The Need for Water Productivity

The coming 10-40 years will see major challenges in meeting food demand in a sustainable manner. Food demand will rise by 60% by 2050 and fiber by 80-95%. This occurs at a time of increasing pressure on water quantity and quality. Agriculture is by far the world’s largest water user and competition between water use sectors is increasing rapidly, not only in semi-arid and arid zones. This competition with industry, energy and urban development, demand more water to be ‘freed up’ from the agricultural sector. At the same time, climate change and extreme weather events affect the available water resources for food production: unreliable rainfall and higher temperatures that increase crop water consumption.

The withdrawals of water from rivers and aquifers to irrigated land and enhance crop production is generally speaking not efficient, and there is ample room for improvement, if one knows where and when processes are inefficient. To secure sufficient water for multiple users in river basins, water resources requires a better planning process. The allocation, consumption, and return flow of water needs to be related to the benefits and services (food, calories, incomes, jobs, ecosystem services). Sustainable use of scarce water requires new concepts and monitoring systems for planning and compliance.
Against this background, the international debate pleas for improved crop water productivity. Production in agriculture should not be considered per unit of land (kg/ha). The ultimate indicator to express efficient use of water resources in the agricultural sector is the production per unit of water consumed, or in short Water Productivity (WP). The latter is great value to support ‘evidence based’ discussions and decisions on water use in agriculture. This key indicator is similar to the number of households connected to drinking water in WASH.
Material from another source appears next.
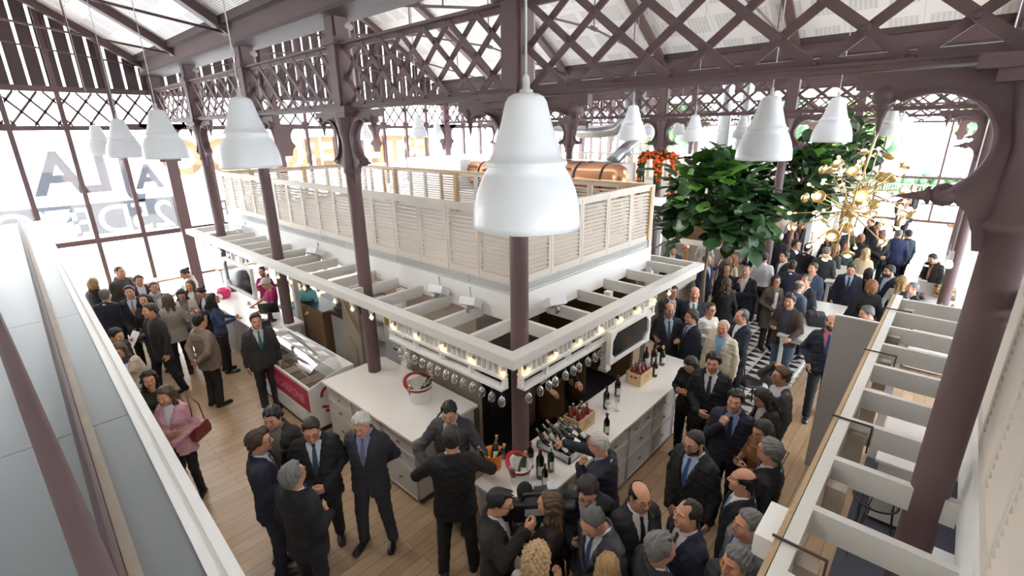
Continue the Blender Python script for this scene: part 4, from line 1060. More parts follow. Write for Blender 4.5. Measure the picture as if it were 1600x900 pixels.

The key policy priority in the Dutch Development Cooperation official DGIS policy is to enhance Water Productivity (WP) in the agricultural sector by 25%. As such it intends to contribute directly to Sustainable Development Goal 6.4 on improved water use efficiency. The Kingdom of the Nederlands together with FAO will showcase a proper political and economic environment where new local solutions are developed that respond to a sustainable, longer-term food and water policy where more food is produced from less water. A concerted effort to improve agricultural water management and increase WP leads to more benefits:

  • Higher food security by more crop production and better import and export strategies. Cultivation of export crops enhances rural developments and boosts job opportunities, although certain minimum amounts of staple foods should be produced locally
  • More water can be allocated for drinking, industries and the conservation or restoration of wetlands
  • Less risk of droughts in rain-fed arid areas due to proper crop choice and adapted farming practices that require lower volumes of water. Water harvesting and supplementary irrigation makes certain agro-ecosystem less vulnerable to climate change
  • Increased attractiveness and higher return of farming for women and young people and transform farming into agri-business. This makes agriculture more attractive for young people and helps to reverse the trend of outmigration of the most dynamic and educated part of the rural population

The main objective of WaterPIP is to guide DGIS partner countries and Dutch funded water projects in WP concepts to reach 25% WP improvement in the agricultural sector using WaPOR. An agricultural system should be developed that is more productive, sustainable and less vulnerable to climate change. WP and related information should be used for fact based decision making to create more benefits and services from water used in agriculture.